Both boundary lines count: repeat, exactly and alone, the lines from the one containing "Reconstruct this image" to the one containing "SC = bpy.context.scene", with pictures left out.

Supplied records:
----------
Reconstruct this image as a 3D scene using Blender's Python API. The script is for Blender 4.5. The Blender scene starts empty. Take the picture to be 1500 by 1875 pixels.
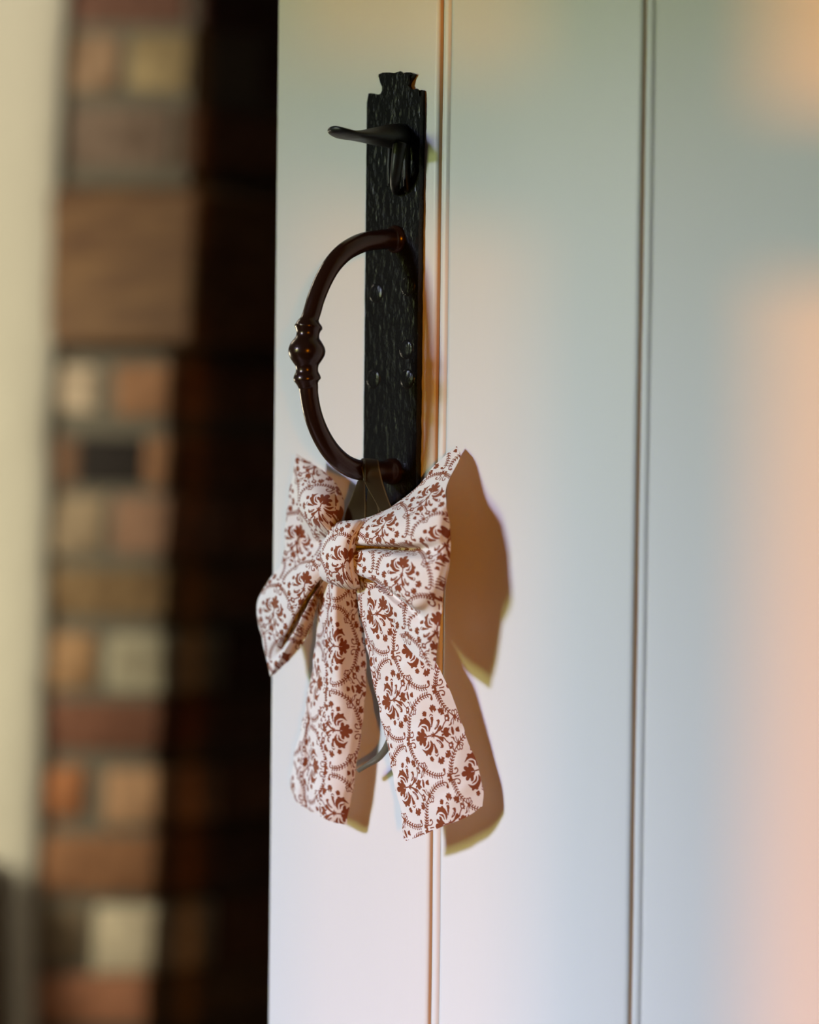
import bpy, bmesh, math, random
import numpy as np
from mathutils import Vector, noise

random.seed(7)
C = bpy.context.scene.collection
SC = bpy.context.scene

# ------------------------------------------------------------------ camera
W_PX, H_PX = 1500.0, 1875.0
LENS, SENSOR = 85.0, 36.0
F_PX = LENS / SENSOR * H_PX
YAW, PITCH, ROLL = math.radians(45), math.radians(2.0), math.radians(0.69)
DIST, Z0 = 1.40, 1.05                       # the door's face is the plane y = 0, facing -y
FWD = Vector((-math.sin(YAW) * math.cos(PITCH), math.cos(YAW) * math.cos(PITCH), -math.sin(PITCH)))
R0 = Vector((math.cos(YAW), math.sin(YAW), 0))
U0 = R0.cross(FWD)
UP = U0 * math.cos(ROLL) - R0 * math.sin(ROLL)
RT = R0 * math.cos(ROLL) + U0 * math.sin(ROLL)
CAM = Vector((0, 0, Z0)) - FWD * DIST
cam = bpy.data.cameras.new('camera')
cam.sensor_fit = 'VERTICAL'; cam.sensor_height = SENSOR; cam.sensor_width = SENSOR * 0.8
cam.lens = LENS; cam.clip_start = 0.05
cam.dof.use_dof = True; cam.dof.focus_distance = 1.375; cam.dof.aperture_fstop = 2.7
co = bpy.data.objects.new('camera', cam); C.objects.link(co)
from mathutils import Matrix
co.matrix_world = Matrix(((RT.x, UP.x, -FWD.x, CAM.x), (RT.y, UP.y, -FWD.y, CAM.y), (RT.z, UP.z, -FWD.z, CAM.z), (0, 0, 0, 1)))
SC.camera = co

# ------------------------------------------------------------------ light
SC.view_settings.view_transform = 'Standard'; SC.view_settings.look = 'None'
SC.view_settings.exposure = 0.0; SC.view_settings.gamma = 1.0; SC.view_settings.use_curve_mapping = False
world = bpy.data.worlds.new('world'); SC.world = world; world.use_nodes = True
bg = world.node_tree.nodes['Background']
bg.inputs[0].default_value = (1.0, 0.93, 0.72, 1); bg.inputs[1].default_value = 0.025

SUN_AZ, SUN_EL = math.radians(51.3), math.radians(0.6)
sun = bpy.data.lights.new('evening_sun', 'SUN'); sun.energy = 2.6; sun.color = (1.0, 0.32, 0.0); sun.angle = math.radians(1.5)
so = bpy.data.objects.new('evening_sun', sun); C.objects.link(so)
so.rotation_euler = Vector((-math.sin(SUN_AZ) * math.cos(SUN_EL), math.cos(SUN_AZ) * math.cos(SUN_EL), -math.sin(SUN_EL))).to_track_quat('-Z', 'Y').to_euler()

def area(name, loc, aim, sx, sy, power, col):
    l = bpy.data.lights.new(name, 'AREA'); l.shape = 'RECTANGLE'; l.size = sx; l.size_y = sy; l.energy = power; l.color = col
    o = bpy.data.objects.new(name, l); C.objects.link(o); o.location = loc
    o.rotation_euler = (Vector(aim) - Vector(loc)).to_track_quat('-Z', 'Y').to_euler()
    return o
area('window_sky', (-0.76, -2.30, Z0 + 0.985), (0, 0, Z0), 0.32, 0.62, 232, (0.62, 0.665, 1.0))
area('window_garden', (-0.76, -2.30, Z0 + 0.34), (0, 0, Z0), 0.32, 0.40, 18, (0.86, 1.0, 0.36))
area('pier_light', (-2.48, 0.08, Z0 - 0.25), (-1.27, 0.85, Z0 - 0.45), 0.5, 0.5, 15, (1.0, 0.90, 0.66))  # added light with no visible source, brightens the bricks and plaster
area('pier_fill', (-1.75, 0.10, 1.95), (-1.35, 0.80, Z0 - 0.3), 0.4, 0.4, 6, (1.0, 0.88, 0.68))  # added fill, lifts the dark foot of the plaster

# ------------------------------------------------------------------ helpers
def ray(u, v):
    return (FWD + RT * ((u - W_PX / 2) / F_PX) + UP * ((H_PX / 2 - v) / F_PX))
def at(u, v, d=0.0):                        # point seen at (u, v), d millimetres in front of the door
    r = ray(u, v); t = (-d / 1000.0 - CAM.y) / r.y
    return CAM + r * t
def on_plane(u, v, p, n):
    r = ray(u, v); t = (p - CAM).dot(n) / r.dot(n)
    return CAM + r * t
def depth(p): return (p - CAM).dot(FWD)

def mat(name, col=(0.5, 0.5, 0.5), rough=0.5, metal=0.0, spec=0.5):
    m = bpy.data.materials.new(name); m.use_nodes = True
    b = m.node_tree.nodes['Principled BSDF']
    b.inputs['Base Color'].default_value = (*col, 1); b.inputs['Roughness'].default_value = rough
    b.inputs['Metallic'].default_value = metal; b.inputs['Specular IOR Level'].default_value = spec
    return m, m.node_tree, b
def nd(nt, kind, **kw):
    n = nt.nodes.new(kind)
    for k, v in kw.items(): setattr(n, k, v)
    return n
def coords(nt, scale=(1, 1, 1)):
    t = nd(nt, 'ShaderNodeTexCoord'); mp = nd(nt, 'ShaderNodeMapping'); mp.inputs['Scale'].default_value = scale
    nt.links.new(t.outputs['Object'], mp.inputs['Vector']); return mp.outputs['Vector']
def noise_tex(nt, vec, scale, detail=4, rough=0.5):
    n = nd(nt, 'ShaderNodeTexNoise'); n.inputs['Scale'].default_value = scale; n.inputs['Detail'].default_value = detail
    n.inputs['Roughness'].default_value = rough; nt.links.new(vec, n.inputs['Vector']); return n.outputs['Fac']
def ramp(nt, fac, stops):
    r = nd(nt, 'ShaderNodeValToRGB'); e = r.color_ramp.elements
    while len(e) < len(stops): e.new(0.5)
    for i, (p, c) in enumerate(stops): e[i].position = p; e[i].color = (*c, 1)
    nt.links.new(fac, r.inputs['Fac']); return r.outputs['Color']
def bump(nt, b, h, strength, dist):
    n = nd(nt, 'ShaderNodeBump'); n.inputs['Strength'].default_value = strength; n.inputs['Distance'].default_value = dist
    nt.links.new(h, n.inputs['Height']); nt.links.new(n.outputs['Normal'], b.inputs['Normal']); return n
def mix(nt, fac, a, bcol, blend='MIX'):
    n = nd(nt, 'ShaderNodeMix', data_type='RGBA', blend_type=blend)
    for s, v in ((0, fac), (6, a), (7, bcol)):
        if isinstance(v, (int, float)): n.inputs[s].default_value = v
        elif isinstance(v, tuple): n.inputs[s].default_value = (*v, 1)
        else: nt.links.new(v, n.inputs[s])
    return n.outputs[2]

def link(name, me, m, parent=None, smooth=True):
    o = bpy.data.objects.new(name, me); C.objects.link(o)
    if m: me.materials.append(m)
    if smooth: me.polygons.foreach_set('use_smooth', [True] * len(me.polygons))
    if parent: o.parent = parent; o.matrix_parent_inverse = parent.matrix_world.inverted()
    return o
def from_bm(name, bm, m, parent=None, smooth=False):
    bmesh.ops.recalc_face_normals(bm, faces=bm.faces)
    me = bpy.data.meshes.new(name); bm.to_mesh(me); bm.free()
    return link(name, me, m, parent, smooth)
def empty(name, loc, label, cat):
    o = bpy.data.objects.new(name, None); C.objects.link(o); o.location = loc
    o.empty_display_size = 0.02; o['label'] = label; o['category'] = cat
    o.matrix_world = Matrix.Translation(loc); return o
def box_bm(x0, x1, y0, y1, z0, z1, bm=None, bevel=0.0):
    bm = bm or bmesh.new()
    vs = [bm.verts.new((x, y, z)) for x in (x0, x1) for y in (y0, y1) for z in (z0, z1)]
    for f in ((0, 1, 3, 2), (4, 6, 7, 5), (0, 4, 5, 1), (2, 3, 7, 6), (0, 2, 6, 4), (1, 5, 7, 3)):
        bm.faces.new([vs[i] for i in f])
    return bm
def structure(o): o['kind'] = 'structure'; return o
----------
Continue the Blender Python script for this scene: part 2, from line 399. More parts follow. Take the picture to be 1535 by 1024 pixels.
----------
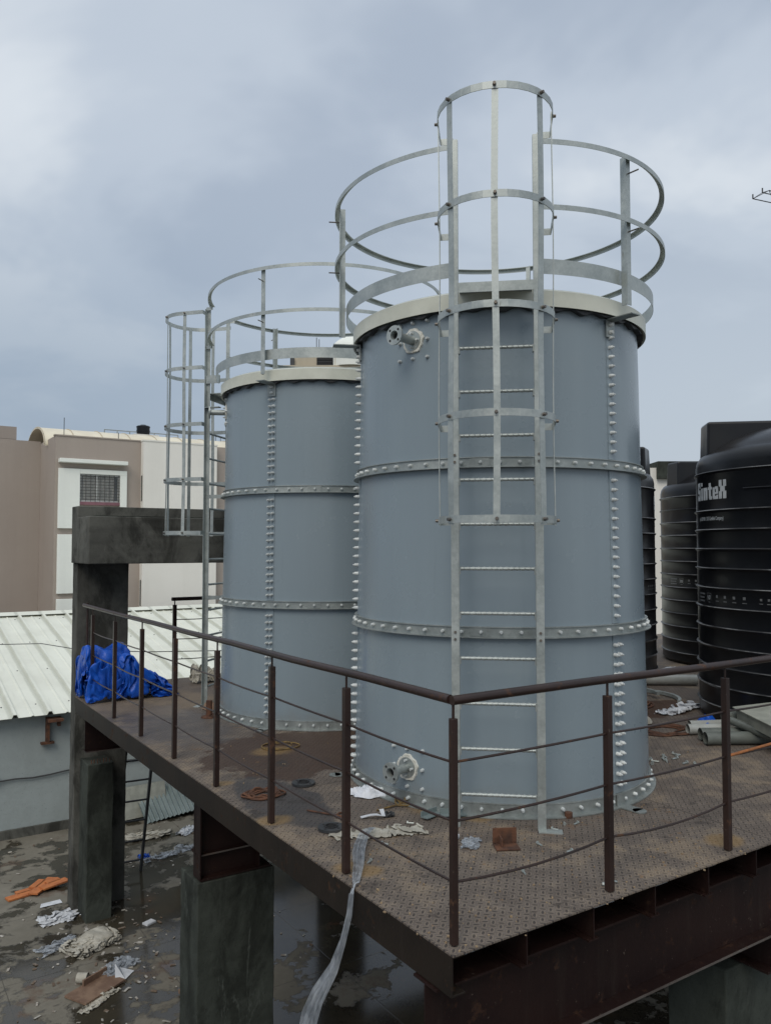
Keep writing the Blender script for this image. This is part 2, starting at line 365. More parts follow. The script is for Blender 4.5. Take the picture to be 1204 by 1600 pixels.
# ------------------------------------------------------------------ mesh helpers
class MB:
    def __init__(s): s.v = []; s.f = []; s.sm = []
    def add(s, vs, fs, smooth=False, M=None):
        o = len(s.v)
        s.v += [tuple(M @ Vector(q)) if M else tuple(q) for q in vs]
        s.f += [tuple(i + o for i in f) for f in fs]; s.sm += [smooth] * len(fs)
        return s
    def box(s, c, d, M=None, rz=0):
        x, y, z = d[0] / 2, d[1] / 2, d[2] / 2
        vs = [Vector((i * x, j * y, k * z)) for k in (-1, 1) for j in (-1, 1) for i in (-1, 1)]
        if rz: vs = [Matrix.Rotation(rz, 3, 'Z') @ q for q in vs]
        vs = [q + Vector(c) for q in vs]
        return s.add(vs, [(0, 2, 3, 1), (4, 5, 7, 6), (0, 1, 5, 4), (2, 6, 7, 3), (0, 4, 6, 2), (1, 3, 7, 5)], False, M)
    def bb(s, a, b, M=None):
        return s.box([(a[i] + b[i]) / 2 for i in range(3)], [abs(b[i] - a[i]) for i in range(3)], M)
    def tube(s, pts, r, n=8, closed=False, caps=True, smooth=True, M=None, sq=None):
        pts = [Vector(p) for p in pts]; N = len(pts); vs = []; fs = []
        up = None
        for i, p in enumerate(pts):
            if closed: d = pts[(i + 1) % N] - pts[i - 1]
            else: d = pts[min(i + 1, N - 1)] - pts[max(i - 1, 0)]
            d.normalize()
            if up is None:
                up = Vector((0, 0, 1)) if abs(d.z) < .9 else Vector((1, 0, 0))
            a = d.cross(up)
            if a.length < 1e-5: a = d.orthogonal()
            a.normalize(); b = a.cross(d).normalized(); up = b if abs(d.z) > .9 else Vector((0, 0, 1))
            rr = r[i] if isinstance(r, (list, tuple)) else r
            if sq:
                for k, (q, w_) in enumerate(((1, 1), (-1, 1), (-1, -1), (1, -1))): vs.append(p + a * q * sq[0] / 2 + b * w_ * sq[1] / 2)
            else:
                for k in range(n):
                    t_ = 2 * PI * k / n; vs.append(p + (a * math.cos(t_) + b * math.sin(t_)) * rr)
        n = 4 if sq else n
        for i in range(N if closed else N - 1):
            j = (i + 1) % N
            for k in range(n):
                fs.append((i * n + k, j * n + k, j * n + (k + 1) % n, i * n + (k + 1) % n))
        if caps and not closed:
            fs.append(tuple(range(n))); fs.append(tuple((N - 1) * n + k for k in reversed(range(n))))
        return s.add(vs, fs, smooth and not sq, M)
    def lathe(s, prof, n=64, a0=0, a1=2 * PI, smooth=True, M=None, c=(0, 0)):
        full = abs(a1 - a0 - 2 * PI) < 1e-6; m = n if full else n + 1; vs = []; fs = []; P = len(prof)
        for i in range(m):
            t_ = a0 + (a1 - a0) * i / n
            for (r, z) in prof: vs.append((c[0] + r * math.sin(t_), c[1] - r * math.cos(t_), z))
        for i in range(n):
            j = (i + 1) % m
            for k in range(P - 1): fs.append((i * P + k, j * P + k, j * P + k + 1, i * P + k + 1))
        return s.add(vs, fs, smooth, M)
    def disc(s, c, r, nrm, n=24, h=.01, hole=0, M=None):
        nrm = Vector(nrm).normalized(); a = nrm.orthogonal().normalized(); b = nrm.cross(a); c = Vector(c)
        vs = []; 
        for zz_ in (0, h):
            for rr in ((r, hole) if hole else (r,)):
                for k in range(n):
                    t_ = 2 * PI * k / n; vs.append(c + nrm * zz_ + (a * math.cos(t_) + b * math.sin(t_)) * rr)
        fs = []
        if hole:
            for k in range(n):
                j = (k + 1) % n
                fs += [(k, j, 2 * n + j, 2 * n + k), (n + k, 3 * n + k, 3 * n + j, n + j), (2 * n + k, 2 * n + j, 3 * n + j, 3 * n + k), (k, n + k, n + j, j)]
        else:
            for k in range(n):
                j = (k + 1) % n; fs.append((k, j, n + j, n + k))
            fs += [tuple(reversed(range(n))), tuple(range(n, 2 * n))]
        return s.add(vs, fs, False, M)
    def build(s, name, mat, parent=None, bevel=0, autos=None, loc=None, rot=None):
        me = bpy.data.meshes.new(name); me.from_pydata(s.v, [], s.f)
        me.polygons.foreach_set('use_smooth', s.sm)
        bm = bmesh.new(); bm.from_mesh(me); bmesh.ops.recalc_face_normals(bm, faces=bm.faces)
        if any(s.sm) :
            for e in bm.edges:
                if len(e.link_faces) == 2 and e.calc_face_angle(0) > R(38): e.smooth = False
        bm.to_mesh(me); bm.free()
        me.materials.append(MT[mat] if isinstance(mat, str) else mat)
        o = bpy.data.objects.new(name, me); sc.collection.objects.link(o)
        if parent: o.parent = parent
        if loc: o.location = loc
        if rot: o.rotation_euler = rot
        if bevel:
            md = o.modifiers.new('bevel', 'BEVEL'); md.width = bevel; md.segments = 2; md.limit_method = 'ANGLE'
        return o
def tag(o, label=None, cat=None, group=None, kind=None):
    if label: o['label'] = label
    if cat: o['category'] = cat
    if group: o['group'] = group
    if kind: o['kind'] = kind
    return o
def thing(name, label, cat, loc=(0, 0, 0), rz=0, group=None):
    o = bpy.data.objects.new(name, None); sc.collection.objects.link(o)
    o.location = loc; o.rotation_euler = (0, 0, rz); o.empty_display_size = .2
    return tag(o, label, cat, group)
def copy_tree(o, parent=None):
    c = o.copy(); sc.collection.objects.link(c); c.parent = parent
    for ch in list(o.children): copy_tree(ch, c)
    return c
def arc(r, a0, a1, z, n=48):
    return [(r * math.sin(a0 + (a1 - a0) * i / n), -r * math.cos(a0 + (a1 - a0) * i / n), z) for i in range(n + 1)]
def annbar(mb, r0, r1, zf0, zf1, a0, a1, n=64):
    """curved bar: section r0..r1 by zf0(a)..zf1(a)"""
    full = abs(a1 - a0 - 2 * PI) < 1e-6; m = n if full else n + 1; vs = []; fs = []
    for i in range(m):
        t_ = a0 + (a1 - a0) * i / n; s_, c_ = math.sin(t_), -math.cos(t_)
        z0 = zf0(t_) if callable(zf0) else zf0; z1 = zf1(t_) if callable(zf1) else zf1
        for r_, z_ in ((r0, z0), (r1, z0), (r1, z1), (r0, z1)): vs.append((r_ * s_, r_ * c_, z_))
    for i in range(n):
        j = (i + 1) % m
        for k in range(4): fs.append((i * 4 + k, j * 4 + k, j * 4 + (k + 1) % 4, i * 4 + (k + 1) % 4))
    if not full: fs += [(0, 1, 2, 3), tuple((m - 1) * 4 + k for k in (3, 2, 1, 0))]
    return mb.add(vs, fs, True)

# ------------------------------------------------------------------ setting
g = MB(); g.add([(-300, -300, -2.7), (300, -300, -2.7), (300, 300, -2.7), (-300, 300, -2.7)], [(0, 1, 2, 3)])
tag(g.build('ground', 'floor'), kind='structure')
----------
The answer:
Reconstruct this image as a 3D scene using Blender's Python API. The script is for Blender 4.5. The Blender scene starts empty. Take the picture to be 1500 by 1875 pixels.
import bpy, bmesh, math, random
import numpy as np
from mathutils import Vector, noise

random.seed(7)
C = bpy.context.scene.collection
SC = bpy.context.scene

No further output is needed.